Portland General Electric has teamed up with NextEra on the Wheatridge Renewable Energy facility that combines wind and solar energy production with one the largest battery storage facilities in the country.

This project will help replace some of the baseload power lost from the phase out of a nearby coal-fired power plant.

Similarly, we should also be looking to bring nuclear energy into our power mix as well. Nuclear is baseload, emissions-free, and new nuclear energy technology is making this energy source safer and more efficient to use.

An Oregon company called NuScale is developing the first small-scale, modular nuclear power technology that is about the size of a railcar. In fact, the National Lab in Idaho is in discussions with a community in Utah to use this technology to transition away from coal and toward cleaner energy sources like nuclear.

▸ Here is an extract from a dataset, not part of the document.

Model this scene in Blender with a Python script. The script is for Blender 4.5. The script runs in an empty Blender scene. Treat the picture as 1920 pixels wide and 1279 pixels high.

One key issue we must address to realize nuclear power’s full potential is how to handle the waste produced from nuclear power generation. In the last Congress, the House overwhelmingly passed legislation we developed in the Energy and Commerce Committee to ensure nuclear waste will have a permanent storage location in Yucca Mountain, deep in the Nevada desert.

I’m going to continue my work to get this legislation across the finish line in this new Congress and am hopeful that we will have bipartisan support in this effort once again.

The innovation we are seeing with hydropower, battery storage, and nuclear power is something that we should encourage right here in America. We know that the worldwide energy demand is set to grow by about 27 percent by 2040, so we should act now to power up American energy innovation to help reduce global emissions in the coming years.

There is broad bipartisan agreement that prudent, practical steps should be taken to address current and future climate risks. I am committed to solutions that prioritize innovation, adaptation, and conservation.

I am concerned about proposals like the Green New Deal that are based on taxation and regulation, which will ultimately lead to economic stagnation.

The Energy and Commerce Committee is at the center of this national debate and I value the counsel of your organization as we work together to strengthen America’s economy, protect our environment, and modernize the way we power our communities.

Thank you again for the tremendous honor of this award and for allowing me to share a few words with you all today.